- **Set task**: Copy out all of the material exactly as presented.

- **Source material**:
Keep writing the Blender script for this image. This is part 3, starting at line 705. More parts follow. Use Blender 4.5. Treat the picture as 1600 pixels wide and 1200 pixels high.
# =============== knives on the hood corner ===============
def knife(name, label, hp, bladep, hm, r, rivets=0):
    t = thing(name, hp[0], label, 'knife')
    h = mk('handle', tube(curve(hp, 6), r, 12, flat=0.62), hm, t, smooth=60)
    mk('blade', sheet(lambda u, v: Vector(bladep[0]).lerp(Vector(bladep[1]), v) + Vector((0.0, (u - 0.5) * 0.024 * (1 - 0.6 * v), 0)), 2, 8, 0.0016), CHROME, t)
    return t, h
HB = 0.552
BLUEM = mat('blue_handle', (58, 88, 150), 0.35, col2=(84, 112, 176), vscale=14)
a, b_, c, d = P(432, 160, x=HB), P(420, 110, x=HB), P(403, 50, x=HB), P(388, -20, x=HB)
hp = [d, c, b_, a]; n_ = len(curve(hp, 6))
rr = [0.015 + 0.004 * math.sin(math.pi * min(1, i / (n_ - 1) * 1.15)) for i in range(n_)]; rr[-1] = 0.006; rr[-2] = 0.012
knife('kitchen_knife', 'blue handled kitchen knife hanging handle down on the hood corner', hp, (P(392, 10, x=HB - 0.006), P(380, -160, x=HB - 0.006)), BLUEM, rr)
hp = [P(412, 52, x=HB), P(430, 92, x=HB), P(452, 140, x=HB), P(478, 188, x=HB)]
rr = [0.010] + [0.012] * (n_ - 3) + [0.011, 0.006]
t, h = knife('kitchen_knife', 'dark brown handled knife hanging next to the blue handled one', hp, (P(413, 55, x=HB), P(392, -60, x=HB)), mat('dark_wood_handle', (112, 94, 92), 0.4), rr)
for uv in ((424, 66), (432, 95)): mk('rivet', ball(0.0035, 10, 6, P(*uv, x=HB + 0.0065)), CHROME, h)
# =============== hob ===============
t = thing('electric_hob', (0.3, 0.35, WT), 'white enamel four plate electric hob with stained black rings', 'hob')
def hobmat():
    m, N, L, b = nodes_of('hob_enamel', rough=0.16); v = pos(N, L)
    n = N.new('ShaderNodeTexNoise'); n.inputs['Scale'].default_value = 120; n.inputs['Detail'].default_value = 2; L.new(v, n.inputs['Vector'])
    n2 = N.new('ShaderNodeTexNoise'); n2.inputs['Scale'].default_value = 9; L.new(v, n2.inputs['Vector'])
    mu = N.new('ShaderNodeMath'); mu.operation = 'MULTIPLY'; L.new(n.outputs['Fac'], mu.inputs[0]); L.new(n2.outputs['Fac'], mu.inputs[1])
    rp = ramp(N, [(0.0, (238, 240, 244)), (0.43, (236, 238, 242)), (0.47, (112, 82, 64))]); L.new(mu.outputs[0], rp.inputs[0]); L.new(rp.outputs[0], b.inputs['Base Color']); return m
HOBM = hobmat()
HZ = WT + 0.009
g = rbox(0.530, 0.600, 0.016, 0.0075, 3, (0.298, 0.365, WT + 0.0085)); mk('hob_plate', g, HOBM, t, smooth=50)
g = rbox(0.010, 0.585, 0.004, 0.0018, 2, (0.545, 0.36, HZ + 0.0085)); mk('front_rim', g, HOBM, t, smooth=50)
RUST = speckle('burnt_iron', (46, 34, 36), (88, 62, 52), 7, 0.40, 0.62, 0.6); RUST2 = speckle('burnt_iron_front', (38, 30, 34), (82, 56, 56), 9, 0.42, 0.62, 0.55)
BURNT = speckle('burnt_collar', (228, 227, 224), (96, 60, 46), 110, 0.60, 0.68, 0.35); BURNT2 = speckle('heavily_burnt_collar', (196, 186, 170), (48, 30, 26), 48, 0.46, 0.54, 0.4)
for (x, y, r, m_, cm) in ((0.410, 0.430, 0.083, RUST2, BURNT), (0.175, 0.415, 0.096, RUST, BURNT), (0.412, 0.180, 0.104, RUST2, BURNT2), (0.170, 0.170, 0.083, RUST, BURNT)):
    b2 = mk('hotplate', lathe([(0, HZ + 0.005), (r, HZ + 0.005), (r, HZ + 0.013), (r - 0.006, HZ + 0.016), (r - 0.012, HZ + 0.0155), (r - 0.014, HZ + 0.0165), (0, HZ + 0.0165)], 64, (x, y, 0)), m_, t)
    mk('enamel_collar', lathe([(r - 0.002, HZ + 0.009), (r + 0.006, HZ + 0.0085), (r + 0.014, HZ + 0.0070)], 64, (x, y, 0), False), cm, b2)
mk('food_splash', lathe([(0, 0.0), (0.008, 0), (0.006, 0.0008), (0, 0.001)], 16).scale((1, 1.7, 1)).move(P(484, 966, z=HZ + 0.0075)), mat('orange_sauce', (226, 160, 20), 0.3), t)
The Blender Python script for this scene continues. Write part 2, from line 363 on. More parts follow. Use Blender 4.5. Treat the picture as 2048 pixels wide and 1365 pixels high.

- **Response below**:
Keep writing the Blender script for this image. This is part 3, starting at line 705. More parts follow. Use Blender 4.5. Treat the picture as 1600 pixels wide and 1200 pixels high.
# =============== knives on the hood corner ===============
def knife(name, label, hp, bladep, hm, r, rivets=0):
    t = thing(name, hp[0], label, 'knife')
    h = mk('handle', tube(curve(hp, 6), r, 12, flat=0.62), hm, t, smooth=60)
    mk('blade', sheet(lambda u, v: Vector(bladep[0]).lerp(Vector(bladep[1]), v) + Vector((0.0, (u - 0.5) * 0.024 * (1 - 0.6 * v), 0)), 2, 8, 0.0016), CHROME, t)
    return t, h
HB = 0.552
BLUEM = mat('blue_handle', (58, 88, 150), 0.35, col2=(84, 112, 176), vscale=14)
a, b_, c, d = P(432, 160, x=HB), P(420, 110, x=HB), P(403, 50, x=HB), P(388, -20, x=HB)
hp = [d, c, b_, a]; n_ = len(curve(hp, 6))
rr = [0.015 + 0.004 * math.sin(math.pi * min(1, i / (n_ - 1) * 1.15)) for i in range(n_)]; rr[-1] = 0.006; rr[-2] = 0.012
knife('kitchen_knife', 'blue handled kitchen knife hanging handle down on the hood corner', hp, (P(392, 10, x=HB - 0.006), P(380, -160, x=HB - 0.006)), BLUEM, rr)
hp = [P(412, 52, x=HB), P(430, 92, x=HB), P(452, 140, x=HB), P(478, 188, x=HB)]
rr = [0.010] + [0.012] * (n_ - 3) + [0.011, 0.006]
t, h = knife('kitchen_knife', 'dark brown handled knife hanging next to the blue handled one', hp, (P(413, 55, x=HB), P(392, -60, x=HB)), mat('dark_wood_handle', (112, 94, 92), 0.4), rr)
for uv in ((424, 66), (432, 95)): mk('rivet', ball(0.0035, 10, 6, P(*uv, x=HB + 0.0065)), CHROME, h)
# =============== hob ===============
t = thing('electric_hob', (0.3, 0.35, WT), 'white enamel four plate electric hob with stained black rings', 'hob')
def hobmat():
    m, N, L, b = nodes_of('hob_enamel', rough=0.16); v = pos(N, L)
    n = N.new('ShaderNodeTexNoise'); n.inputs['Scale'].default_value = 120; n.inputs['Detail'].default_value = 2; L.new(v, n.inputs['Vector'])
    n2 = N.new('ShaderNodeTexNoise'); n2.inputs['Scale'].default_value = 9; L.new(v, n2.inputs['Vector'])
    mu = N.new('ShaderNodeMath'); mu.operation = 'MULTIPLY'; L.new(n.outputs['Fac'], mu.inputs[0]); L.new(n2.outputs['Fac'], mu.inputs[1])
    rp = ramp(N, [(0.0, (238, 240, 244)), (0.43, (236, 238, 242)), (0.47, (112, 82, 64))]); L.new(mu.outputs[0], rp.inputs[0]); L.new(rp.outputs[0], b.inputs['Base Color']); return m
HOBM = hobmat()
HZ = WT + 0.009
g = rbox(0.530, 0.600, 0.016, 0.0075, 3, (0.298, 0.365, WT + 0.0085)); mk('hob_plate', g, HOBM, t, smooth=50)
g = rbox(0.010, 0.585, 0.004, 0.0018, 2, (0.545, 0.36, HZ + 0.0085)); mk('front_rim', g, HOBM, t, smooth=50)
RUST = speckle('burnt_iron', (46, 34, 36), (88, 62, 52), 7, 0.40, 0.62, 0.6); RUST2 = speckle('burnt_iron_front', (38, 30, 34), (82, 56, 56), 9, 0.42, 0.62, 0.55)
BURNT = speckle('burnt_collar', (228, 227, 224), (96, 60, 46), 110, 0.60, 0.68, 0.35); BURNT2 = speckle('heavily_burnt_collar', (196, 186, 170), (48, 30, 26), 48, 0.46, 0.54, 0.4)
for (x, y, r, m_, cm) in ((0.410, 0.430, 0.083, RUST2, BURNT), (0.175, 0.415, 0.096, RUST, BURNT), (0.412, 0.180, 0.104, RUST2, BURNT2), (0.170, 0.170, 0.083, RUST, BURNT)):
    b2 = mk('hotplate', lathe([(0, HZ + 0.005), (r, HZ + 0.005), (r, HZ + 0.013), (r - 0.006, HZ + 0.016), (r - 0.012, HZ + 0.0155), (r - 0.014, HZ + 0.0165), (0, HZ + 0.0165)], 64, (x, y, 0)), m_, t)
    mk('enamel_collar', lathe([(r - 0.002, HZ + 0.009), (r + 0.006, HZ + 0.0085), (r + 0.014, HZ + 0.0070)], 64, (x, y, 0), False), cm, b2)
mk('food_splash', lathe([(0, 0.0), (0.008, 0), (0.006, 0.0008), (0, 0.001)], 16).scale((1, 1.7, 1)).move(P(484, 966, z=HZ + 0.0075)), mat('orange_sauce', (226, 160, 20), 0.3), t)
The Blender Python script for this scene continues. Write part 2, from line 363 on. More parts follow. Use Blender 4.5. Treat the picture as 2048 pixels wide and 1365 pixels high.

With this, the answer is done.